I'm considering climbing Shasta this year. I haven't owned a pair of boots for years, since I do all my backpacking in trailrunners, even in winter, and am trying to decide how much of a mountaineering boot I'd need to do the Avalanche Gulch route in late June. Would a regular backpacking boot (w/crampons of course) suffice, or would I need a more specialized mountaineering boot?

Cali Terrasas
(cal429258) - F

Locale: So Cal
Shasta on 04/16/2009 07:37:36 MDT Print View

I would wear a regular hiking boot.
When I did Shasta last year in July I used a Mt. boot and
Man it was just to much weight on the feet. The wind was what made it cold of course but there was much more rock then snow. I used my crampons for only a short little bit that could have been avoided if I wanted to.
If I were doing it again I would just get some comfortable boots. Especially walking down hill.
Hope this helps
Be safe and have fun
Cal

Charles G.
(Rincon) - M

Locale: Desert Southwest
Boots for Shasta on 04/18/2009 15:36:20 MDT Print View

I agree, backpacking boots will do just fine. I don't recommend it at all but once, sort of by necessity, I climbed Shasta using running shoes and a set of instep crampons. It worked but I wouldn't do it again. My feet got cold, wet, and sore where the crampons were tied on.

cameron eibl
(cjeibl) - F

Locale: San Diego
Boots for Shasta on 04/18/2009 19:36:57 MDT Print View

I just finished a climb of Shasta via casaval ridge on Friday. I used nepals but my friend used his backpacking boots and aluminum crampons and did fine. Conditions were icy. So getting by on avy gulch later in the season with reasonably stiff boots should be easy. But if you do not already own backpacking boots you would probably be better off getting a B2 boot because your footing will be more secure and you can use them for steeper and icier routes. Something like the trango s paired with grivel air tech light or another aluminum 12point hybrid with anti balling plates would be what I would choose.

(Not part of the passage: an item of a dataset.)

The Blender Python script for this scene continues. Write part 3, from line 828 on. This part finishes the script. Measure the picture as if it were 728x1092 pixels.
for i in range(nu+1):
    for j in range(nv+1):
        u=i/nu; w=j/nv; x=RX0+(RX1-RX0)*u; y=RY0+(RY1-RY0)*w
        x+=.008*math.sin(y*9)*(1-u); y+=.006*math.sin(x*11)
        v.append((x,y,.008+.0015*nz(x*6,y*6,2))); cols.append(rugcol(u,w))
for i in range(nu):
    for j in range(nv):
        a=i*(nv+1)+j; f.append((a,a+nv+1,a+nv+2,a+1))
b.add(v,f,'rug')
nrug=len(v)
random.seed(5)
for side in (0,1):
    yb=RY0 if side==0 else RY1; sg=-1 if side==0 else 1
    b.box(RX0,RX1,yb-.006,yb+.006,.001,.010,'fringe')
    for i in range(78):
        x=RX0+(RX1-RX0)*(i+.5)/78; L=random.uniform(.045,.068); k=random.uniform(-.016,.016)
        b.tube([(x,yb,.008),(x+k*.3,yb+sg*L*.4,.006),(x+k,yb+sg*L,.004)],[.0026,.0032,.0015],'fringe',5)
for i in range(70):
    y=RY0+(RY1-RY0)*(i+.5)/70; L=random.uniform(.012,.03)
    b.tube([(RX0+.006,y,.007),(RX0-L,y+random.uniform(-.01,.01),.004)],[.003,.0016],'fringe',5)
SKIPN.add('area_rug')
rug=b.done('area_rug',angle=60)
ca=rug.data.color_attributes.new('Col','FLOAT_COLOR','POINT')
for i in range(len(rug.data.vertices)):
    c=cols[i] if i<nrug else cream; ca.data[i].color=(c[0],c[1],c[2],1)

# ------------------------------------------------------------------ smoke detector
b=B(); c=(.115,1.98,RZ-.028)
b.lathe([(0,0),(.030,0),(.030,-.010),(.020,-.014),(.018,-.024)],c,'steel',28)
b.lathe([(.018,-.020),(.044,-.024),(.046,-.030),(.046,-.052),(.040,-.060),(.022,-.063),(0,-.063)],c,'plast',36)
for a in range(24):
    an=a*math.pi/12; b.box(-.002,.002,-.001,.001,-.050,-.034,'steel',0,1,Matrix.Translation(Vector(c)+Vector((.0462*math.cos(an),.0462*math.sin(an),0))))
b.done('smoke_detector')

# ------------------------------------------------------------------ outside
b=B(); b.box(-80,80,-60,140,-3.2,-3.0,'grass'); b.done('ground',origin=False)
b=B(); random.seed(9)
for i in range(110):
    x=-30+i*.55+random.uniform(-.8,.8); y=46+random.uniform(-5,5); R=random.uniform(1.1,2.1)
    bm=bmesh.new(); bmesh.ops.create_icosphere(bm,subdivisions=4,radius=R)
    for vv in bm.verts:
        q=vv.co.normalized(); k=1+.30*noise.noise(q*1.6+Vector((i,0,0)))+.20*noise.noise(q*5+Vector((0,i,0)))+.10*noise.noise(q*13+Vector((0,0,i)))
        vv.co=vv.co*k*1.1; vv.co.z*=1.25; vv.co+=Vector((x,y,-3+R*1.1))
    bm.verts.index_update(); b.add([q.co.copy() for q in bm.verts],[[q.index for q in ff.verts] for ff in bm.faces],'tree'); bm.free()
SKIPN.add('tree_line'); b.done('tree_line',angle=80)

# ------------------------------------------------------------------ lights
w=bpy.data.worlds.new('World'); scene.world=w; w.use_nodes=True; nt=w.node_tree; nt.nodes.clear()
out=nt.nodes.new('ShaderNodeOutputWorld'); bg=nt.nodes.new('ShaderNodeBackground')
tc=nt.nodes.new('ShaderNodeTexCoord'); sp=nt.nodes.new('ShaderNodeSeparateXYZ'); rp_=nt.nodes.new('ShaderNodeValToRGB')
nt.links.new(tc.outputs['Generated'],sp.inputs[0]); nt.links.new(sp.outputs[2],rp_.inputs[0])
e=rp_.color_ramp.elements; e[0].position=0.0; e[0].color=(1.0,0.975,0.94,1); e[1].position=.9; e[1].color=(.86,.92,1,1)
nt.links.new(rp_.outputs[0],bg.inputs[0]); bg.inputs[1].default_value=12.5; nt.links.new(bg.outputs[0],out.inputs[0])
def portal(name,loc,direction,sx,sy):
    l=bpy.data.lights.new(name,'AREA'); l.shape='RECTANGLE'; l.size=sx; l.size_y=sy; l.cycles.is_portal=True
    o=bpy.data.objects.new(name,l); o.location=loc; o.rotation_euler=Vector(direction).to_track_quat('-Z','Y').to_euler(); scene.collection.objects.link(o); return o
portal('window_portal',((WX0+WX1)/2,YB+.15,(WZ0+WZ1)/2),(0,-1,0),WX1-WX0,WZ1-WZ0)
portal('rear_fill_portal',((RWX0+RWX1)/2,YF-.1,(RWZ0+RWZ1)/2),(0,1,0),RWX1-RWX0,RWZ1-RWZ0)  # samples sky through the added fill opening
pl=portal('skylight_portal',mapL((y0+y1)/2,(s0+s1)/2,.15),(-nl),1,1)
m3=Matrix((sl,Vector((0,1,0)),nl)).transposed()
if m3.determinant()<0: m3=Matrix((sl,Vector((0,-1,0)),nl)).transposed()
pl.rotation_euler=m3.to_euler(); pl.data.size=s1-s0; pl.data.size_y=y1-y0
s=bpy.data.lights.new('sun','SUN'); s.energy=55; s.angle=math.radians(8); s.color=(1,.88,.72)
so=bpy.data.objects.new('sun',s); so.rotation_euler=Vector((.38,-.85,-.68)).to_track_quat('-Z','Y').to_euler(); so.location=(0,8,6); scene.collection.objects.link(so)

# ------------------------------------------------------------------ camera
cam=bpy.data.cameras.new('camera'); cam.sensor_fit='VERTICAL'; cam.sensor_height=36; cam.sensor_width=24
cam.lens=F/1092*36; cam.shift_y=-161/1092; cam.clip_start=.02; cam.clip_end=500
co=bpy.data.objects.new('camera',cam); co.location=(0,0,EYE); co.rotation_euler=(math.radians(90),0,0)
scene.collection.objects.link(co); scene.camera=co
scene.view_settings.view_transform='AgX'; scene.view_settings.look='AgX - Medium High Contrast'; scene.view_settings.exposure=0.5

Edited by cjeibl on 04/18/2009 19:42:37 MDT.

Julian Plamann
(julianp) - F

Locale: San Francisco
Shasta on 01/30/2010 01:17:24 MST Print View

I went part way up as a side trip on my PCT thru-hike this summer. The others I was with reached the summit. We all had trail running shoes, shorts and trekking poles. No crampons, ice axes or boots and didn't have any issues.